My favorite Wilson book was "Masks of the Illuminati."

Date: 2005-03-27 10:00 pm (UTC)
From: [identity profile] solri.livejournal.com
I forget - was that the one set in the eighteenth century, or the one where the main characters were Crowley, Joyce and Jung?

Date: 2005-03-29 05:16 am (UTC)
From: [identity profile] senryu.livejournal.com
Masks is the Crowley/Jung/Joyce story. In the middle of the initiatory journey, Wilson breaks off to tell a wonderful zen parable. I also confess to having a weakness for someone who can do fictional justice to historic persons (like the amazing film Kafka with Jeremy Irons). The Historical Illuminatus is the series set in the past and actually consists of 4 books, the fourth being unpublished.

Date: 2005-03-29 01:34 pm (UTC)
From: [identity profile] cf.livejournal.com
i had a great laugh from that book, but then i got to turkey and found that almost all of my friends take it seriously. it's just too baroque...

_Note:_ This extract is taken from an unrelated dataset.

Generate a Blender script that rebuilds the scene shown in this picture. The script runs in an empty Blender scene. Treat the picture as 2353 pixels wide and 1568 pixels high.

Date: 2005-03-29 02:24 pm (UTC)
From: [identity profile] solri.livejournal.com
Actually, there are a lot of serious messages in Illuminatus!, but they are cleverly buried in the satire. As I said elsewhere, the main message that I get from the book is that human greed and stupidity can produce the same effect as control by an evil conspiracy, without anyone having to actually conspire, though that could be just my take. The stuff wilson is serious about is largely in the appendices, or slipped into speeches by Hagbard Celine (the SNAFU principle, for example).